Later, campaigning in North Carolina, Trump said, on a second day without public campaign events, that she "knows something that we don't know. I think she knows some kind of result that we don't know," suggesting she was trailing in the race. Trump went on to imply that Harris was chosen by Democrats to succeed Biden when he dropped from the 2024 race this summer for her race or her gender. "She's running because they want to be politically correct," Trump said.
Trump increasingly has made his criticisms of Harris about her fundamental capacity and competence, suggesting an innate inadequacy that distinguished her from Biden. "Crooked Joe Biden became mentally impaired," Trump said during a rally in Erie, Pennsylvania. "Sad. But lying Kamala Harris, honestly, I believe she was born that way. There's something wrong with Kamala. And I just don't know what it is, but there is definitely something missing. And you know what, everybody knows it."
Vice President Harris said Tuesday that her team is prepared to challenge Trump if he tries to prematurely declare victory in the 2024 election – but she's first focused on beating the Republican nominee. Harris said the Democrats "have the resources and the expertise" should Trump try to subvert the election. "This is a person, Donald Trump, who tried to undo the – a free and fair election, who still denies the will of the people, who incited a violent mob to attack the United States Capitol and some 140 law enforcement officers were attacked. Some – were killed. This is a very serious matter," she said.
Trump has been criminally charged with trying to overturn the 2020 election, and refuses to admit he lost to President Joe Biden.

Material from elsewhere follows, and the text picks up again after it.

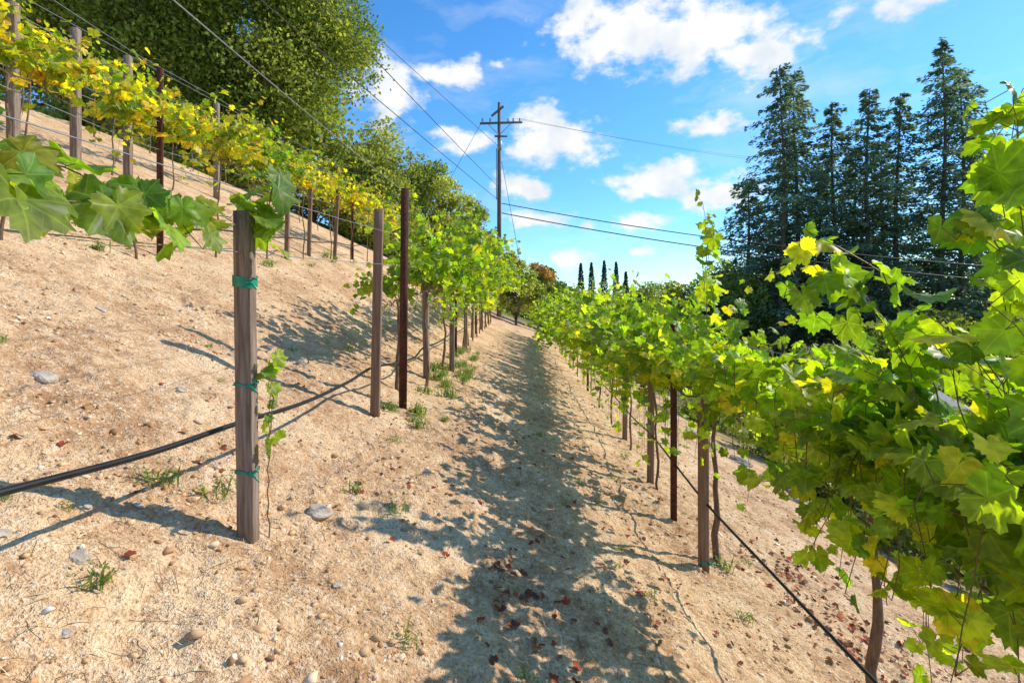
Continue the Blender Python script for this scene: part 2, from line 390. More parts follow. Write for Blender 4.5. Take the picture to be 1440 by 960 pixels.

After a failed legal effort to overturn the results, a mob of Trump supporters rioted at the U.S. Capitol on Jan. 6, 2021, attacking law enforcement in an effort to stop the certification of the race.
At Harris' rallies, some of her supporters chant "Lock him up," something Trump often said about his former Democratic rival, Hillary Clinton. Harris often replies: "The courts will take care of that. We'll take care of November."
At a campaign stop Tuesday, Biden said, "We've got to lock him up," but Biden quickly added: "Politically lock him up. Lock him out, that's what we have to do." "No president has ever been like this guy," Biden said. "He's a genuine threat to our democracy." "Every international meeting I attend," Biden added, specifically referencing his whirlwind trip to Germany last week, “They pull me aside – one leader after the other, quietly – and say, 'Joe, he can't win.' Democracy is at stake."
Harris told NBC that she's not focused on pointing out the historic nature of her candidacy, saying, "I'm clearly a woman, I don't need to point that out to anyone." She added that she's not worried about sexism harming her candidacy, saying she's focused on speaking to all voters. "I will never assume that anyone in our country should elect a leader based on their gender or their race, instead that that leader needs to earn the vote based on substance and what they will do to address challenges and to inspire people," she said.
The vice president also defended Biden, whose disastrous debate against Trump forced him to abandon his reelection campaign and cleared the way for her to become the Democratic nominee for president. Harris said she still believes Biden is "capable in every way" to be president, saying "you'd have to ask him if that's the only reason why" he dropped out of the race, but she has "no reluctance" in saying he's up for the job.